- O Globo
Registro dos primeiros 50 anos do Banco Central mostra períodos de crises da dívida, quebra de bancos, hiperinflação e reformas monetárias
Sentado na primeira fileira do auditório do Banco Central no Rio, Roberto Campos Neto viu passar pela sua frente flashs da história da instituição que deve presidir. Ex-presidentes contaram momentos dramáticos e decisões difíceis, crises da dívida, quebras de bancos, hiperinflação, reformas monetárias. Ao longo das falas no seminário ontem sobre a História Contada do Banco Central, ficou clara a dimensão da instituição.
Ilan Goldfajn, o atual presidente, resumiu ao fim da tarde e de três painéis mediados pela jornalista Claudia Safatle, do “Valor”, a evolução que houve:
— Não se fala mais de negociação da dívida externa, que foi o assunto dos primeiros depoimentos, porque ficou para trás. Espero que a inflação também tenha ficado para trás. Temos independência de fato, mas não temos ainda de direito. O assunto fiscal permanece conosco.
O BC foi criado por lei em 31 de dezembro de 1964, mas começou oficialmente em 1965. Completa 54 anos em 2019, mas o evento era para lembrar o registro histórico dos primeiros 50, que começou a ser feito com o CPDOC, em 1989, e foi retomado no período de Alexandre Tombini e completado agora com Ilan.
Ernane Galvêas, aos 96 anos e lúcido, contou que o BC foi filho da conferência que organizou o mundo monetário após a 2ª Guerra Mundial:
— Bulhões voltou de Bretton Woods com essa ideia de que o Banco do Brasil não podia ser a autoridade monetária.
Carlos Langoni foi presidente no começo dos anos 1980, quando estourou a crise da dívida externa que arruinaria a década. O Brasil não tinha dólares, créditos, nem petróleo:
— O presidente Figueiredo me chamou e disse: ‘pode negociar com os bancos, mas não deixa haver racionamento de combustível’.
Ele voou para Riad para negociar a liberação dos petroleiros com suprimento para o Brasil. Lá, por sorte, o presidente do BC era PhD pela Universidade de Chicago. Os colegas se entenderam.
Fernão Bracher contou como conseguiu manter o sistema financeiro em pé quando três bancos quebraram no governo Sarney: Comind, Auxiliar e Maisonnave.
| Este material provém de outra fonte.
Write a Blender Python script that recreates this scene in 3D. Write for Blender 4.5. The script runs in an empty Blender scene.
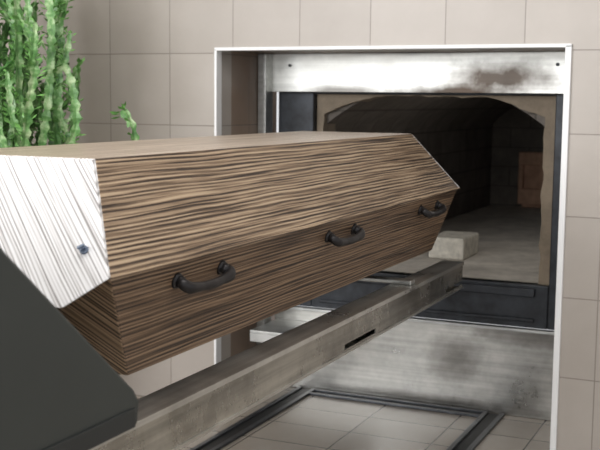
import bpy, bmesh, math, random
from mathutils import Vector, Matrix, noise as mnoise
random.seed(4)
S = bpy.context.scene
S.view_settings.view_transform = 'Standard'
D = 3.5
def Y(d): return d - D

# ------------------------------------------------------------------ materials
def new_mat(name):
    m = bpy.data.materials.new(name); m.use_nodes = True
    nt = m.node_tree; b = nt.nodes['Principled BSDF']
    return m, nt, b
def N(nt, t, **kw):
    n = nt.nodes.new(t)
    for k, v in kw.items(): setattr(n, k, v)
    return n
def setin(nt, sock, v):
    if isinstance(v, bpy.types.NodeSocket): nt.links.new(v, sock)
    else: sock.default_value = v
def math_(nt, op, a, b=0.0, c=None):
    n = N(nt, 'ShaderNodeMath', operation=op)
    setin(nt, n.inputs[0], a); setin(nt, n.inputs[1], b)
    if c is not None: setin(nt, n.inputs[2], c)
    return n.outputs[0]
def comb(nt, x, y, z):
    n = N(nt, 'ShaderNodeCombineXYZ')
    for i, v in enumerate((x, y, z)): setin(nt, n.inputs[i], v)
    return n.outputs[0]
def pos(nt):
    g = N(nt, 'ShaderNodeNewGeometry'); s = N(nt, 'ShaderNodeSeparateXYZ')
    nt.links.new(g.outputs['Position'], s.inputs[0])
    return g.outputs['Position'], s.outputs[0], s.outputs[1], s.outputs[2]
def noise(nt, vec, scale=1.0, detail=3.0, rough=0.5):
    n = N(nt, 'ShaderNodeTexNoise'); nt.links.new(vec, n.inputs['Vector'])
    n.inputs['Scale'].default_value = scale; n.inputs['Detail'].default_value = detail
    n.inputs['Roughness'].default_value = rough
    return n.outputs['Fac']
def ramp(nt, fac, stops):
    r = N(nt, 'ShaderNodeValToRGB'); setin(nt, r.inputs[0], fac)
    e = r.color_ramp.elements
    while len(e) < len(stops): e.new(0.5)
    for i, (p, c) in enumerate(stops):
        e[i].position = p; e[i].color = (*c, 1) if len(c) == 3 else c
    return r.outputs[0]
def mix(nt, f, a, b, mode='MIX'):
    n = N(nt, 'ShaderNodeMix', data_type='RGBA', blend_type=mode)
    setin(nt, n.inputs[0], f)
    for i, v in ((6, a), (7, b)):
        if isinstance(v, tuple): v = (*v, 1) if len(v) == 3 else v
        setin(nt, n.inputs[i], v)
    return n.outputs[2]
def bump(nt, b, h, strength=0.3, dist=0.002):
    n = N(nt, 'ShaderNodeBump'); n.inputs['Strength'].default_value = strength
    n.inputs['Distance'].default_value = dist
    setin(nt, n.inputs['Height'], h); nt.links.new(n.outputs[0], b.inputs['Normal'])
def lin(r, g, b):
    f = lambda c: ((c/255+0.055)/1.055)**2.4 if c/255 > .04045 else c/255/12.92
    return (f(r), f(g), f(b))

def tile_mat(name, ax, size, off, c1, c2, grout, rough, gw=0.004, sizey=None):
    m, nt, b = new_mat(name); p, x, y, z = pos(nt); d = {'x': x, 'y': y, 'z': z}
    v = comb(nt, math_(nt, 'ADD', d[ax[0]], off[0]), math_(nt, 'ADD', d[ax[1]], off[1]), 0.0)
    t = N(nt, 'ShaderNodeTexBrick', offset=0.0, squash=1.0)
    nt.links.new(v, t.inputs['Vector'])
    t.inputs['Color1'].default_value = (*c1, 1); t.inputs['Color2'].default_value = (*c2, 1)
    t.inputs['Mortar'].default_value = (*grout, 1)
    t.inputs['Scale'].default_value = 1.0; t.inputs['Mortar Size'].default_value = gw/2
    t.inputs['Mortar Smooth'].default_value = 0.2
    t.inputs['Brick Width'].default_value = size; t.inputs['Row Height'].default_value = sizey or size
    n = noise(nt, p, 5.0, 5, 0.6)
    sh = ramp(nt, n, [(0.3, (0.93, 0.92, 0.91)), (0.7, (1.03, 1.03, 1.03))])
    nt.links.new(mix(nt, 1.0, t.outputs['Color'], sh, 'MULTIPLY'), b.inputs['Base Color'])
    b.inputs['Roughness'].default_value = rough
    bump(nt, b, math_(nt, 'SUBTRACT', 1.0, t.outputs['Fac']), 0.5, 0.002)
    return m
TS = 0.2667
wc1, wc2, wg = lin(177, 169, 161), lin(171, 163, 155), lin(142, 134, 126)
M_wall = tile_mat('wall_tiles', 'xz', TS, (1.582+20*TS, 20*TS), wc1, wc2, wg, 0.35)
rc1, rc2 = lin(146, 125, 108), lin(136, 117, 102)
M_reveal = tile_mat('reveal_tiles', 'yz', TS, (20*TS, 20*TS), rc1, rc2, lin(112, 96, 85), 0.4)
M_floor = tile_mat('floor_tiles', 'xy', 0.30, (1.64+6, -0.33+12), lin(174, 165, 154), lin(162, 154, 144), lin(80, 75, 70), 0.25, 0.006, 0.2)

def simple(name, col, rough=0.5, metal=0.0, var=0.0, scale=8.0):
    m, nt, b = new_mat(name)
    b.inputs['Roughness'].default_value = rough; b.inputs['Metallic'].default_value = metal
    p, x, y, z = pos(nt)
    n = noise(nt, p, scale, 5, 0.6)
    lo = tuple(c*(1-var) for c in col); hi = tuple(min(1, c*(1+var)) for c in col)
    nt.links.new(ramp(nt, n, [(0.3, lo), (0.7, hi)]), b.inputs['Base Color'])
    bump(nt, b, n, 0.05, 0.002)
    return m
M_trim = simple('white_aluminium', lin(240, 240, 240), 0.35, 0.0, 0.03)
M_paint = simple('slate_paint', lin(56, 60, 58), 0.45, 0.0, 0.08, 4)
M_skirt = simple('dark_paint', lin(42, 45, 45), 0.5, 0.0, 0.1)
M_black = simple('black_rubber', lin(28, 29, 30), 0.5, 0.0, 0.1)
M_iron = simple('sooty_iron', lin(46, 49, 54), 0.45, 0.3, 0.65, 14)
M_cast = simple('cast_iron_handle', lin(46, 44, 45), 0.4, 0.5, 0.2, 30)
M_track = simple('track_steel', lin(78, 80, 84), 0.35, 0.6, 0.3, 20)
M_screw = simple('zinc_screw', lin(120, 132, 150), 0.35, 0.7, 0.1, 20)
M_ceil = simple('ceiling_plaster', lin(225, 225, 222), 0.9, 0, 0.02)
M_pot = simple('terracotta', lin(150, 90, 65), 0.8, 0, 0.1)
M_soil = simple('soil', lin(50, 38, 30), 0.95, 0, 0.3, 40)
M_brickblk = simple('firebrick', lin(205, 200, 188), 0.9, 0, 0.25, 30)
M_redbrick = simple('burner_brick', lin(190, 152, 128), 0.9, 0, 0.2, 20)

def steel(name, base, blobs=(), rough=0.33, ax='x', dirt=0.72, streak=0.72):
    m, nt, b = new_mat(name); p, x, y, z = pos(nt)
    b.inputs['Metallic'].default_value = 0.92
    s = comb(nt, math_(nt, 'MULTIPLY', x, 1.5 if ax == 'x' else 60), math_(nt, 'MULTIPLY', y, 60 if ax == 'x' else 1.5), math_(nt, 'MULTIPLY', z, 60))
    br = noise(nt, s, 1.0, 4, 0.6)
    cl = noise(nt, p, 6.0, 6, 0.65)
    c = mix(nt, 1.0, ramp(nt, cl, [(0.30, tuple(k*dirt for k in base)), (0.60, base)]),
            ramp(nt, br, [(0.3, (streak,)*3), (0.7, (1,)*3)]), 'MULTIPLY')
    rr = math_(nt, 'MULTIPLY_ADD', cl, 0.35, rough-0.12)
    for (cx, cz, rx, rz, st) in blobs:
        dx = math_(nt, 'DIVIDE', math_(nt, 'SUBTRACT', x, cx), rx)
        dz = math_(nt, 'DIVIDE', math_(nt, 'SUBTRACT', z, cz), rz)
        r = math_(nt, 'SQRT', math_(nt, 'ADD', math_(nt, 'MULTIPLY', dx, dx), math_(nt, 'MULTIPLY', dz, dz)))
        r = math_(nt, 'ADD', r, math_(nt, 'MULTIPLY_ADD', noise(nt, p, 9.0, 6, 0.6), 1.1, -0.55))
        f = ramp(nt, r, [(0.25, (st,)*3), (0.7, (st*0.5,)*3), (1.15, (0, 0, 0))])
        c = mix(nt, f, c, lin(50, 40, 32))
    nt.links.new(c, b.inputs['Base Color']); nt.links.new(rr, b.inputs['Roughness'])
    bump(nt, b, br, 0.12, 0.001)
    return m
M_steel = steel('brushed_steel', lin(210, 211, 208))
M_steel_top = steel('heat_stained_steel_hood', lin(218, 218, 213), [(-0.94, 1.25, 0.26, 0.085, 0.95), (-1.10, 1.20, 0.32, 0.035, 0.95), (-1.55, 1.20, 0.22, 0.03, 0.7), (-1.3, 1.35, 0.7, 0.015, 0.6)], dirt=0.66)
M_steel_low = steel('heat_stained_steel_apron', lin(202, 200, 194), [(-1.08, 0.20, 0.15, 0.12, 0.6), (-0.8, 0.31, 0.25, 0.05, 0.6), (-1.2, 0.02, 0.5, 0.03, 0.5)], dirt=0.62, rough=0.27)
M_steel_y = steel('rail_steel', lin(216, 214, 206), ax='y', dirt=0.5, rough=0.22, streak=0.6)
M_steel_flange = steel('rail_flange_steel', lin(240, 240, 236), ax='y', dirt=0.7, rough=0.26)  # lighter base than the rail sides: bright edge highlights put into the colour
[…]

Fernando Milliet falou da tentativa de negociar com os bancos estrangeiros, completamente hostis, depois da moratória de 1987. Wadico Bucchi narrou as dificuldades daquele final do governo Sarney em plena hiperinflação. Ibrahim Eris não estava, mas seu período foi o do calote da dívida interna no governo Collor.
Pedro Malan foi presidente no Plano Real, que venceu a hiperinflação, e havia sido o negociador da dívida externa:
— Era uma guerra de trincheiras entre os países em desenvolvimento e os bancos.
Malan foi o responsável pelo acordo de paz nessa guerra. Persio Arida disse que olhou seu discurso de posse e sabatina e concluiu que a agenda continua a mesma: o crédito direcionado, a crise fiscal e a independência do BC.
Gustavo Loyola enfrentou a mais violenta crise bancária do país, em que quebraram Econômico, Nacional e Bamerindus, mantendo o sistema em pé, através do Proer. E saneou os bancos estaduais. Gustavo Franco manteve o câmbio no primeiro período do Plano Real, um tempo de enorme pressão.
— Cada um aqui vivenciou coisas diferentes, mas ninguém sentiu monotonia — disse.
Chico Lopes foi o responsável por uma instituição que é a semente do Banco Central independente: o Copom. Ele disse que discorda do ministro Paulo Guedes quando ele diz que a social-democracia levou 30 anos para aprender o que é preciso fazer na economia:
— Acho injustiça do meu amigo Paulo Guedes porque os social-democratas fizeram um grande trabalho. Deixaram tudo preparado para a liberal-democracia. Para não acertar o gol só se errar a bola.
Armínio introduziu as metas de inflação, política que está completando 20 anos, mas seu temor é o rombo das contas públicas:
— Não há Banco Central do mundo que resista à continuação de uma crise fiscal como a nossa. Uma reforma da Previdência mais ou menos não será suficiente.
Henrique Meirelles contou como conseguiu na prática que o Banco Central fosse independente no governo do ex-presidente Lula.
O neto de Roberto Campos, um dos criadores do BC, ouviu os recados dos que o antecederam entremeados de elogios ao seu avô. Armínio disse que chega a ser “desconcertante” ler como os alertas que ele fez nos anos 1970 sobre contas públicas permanecem atuais.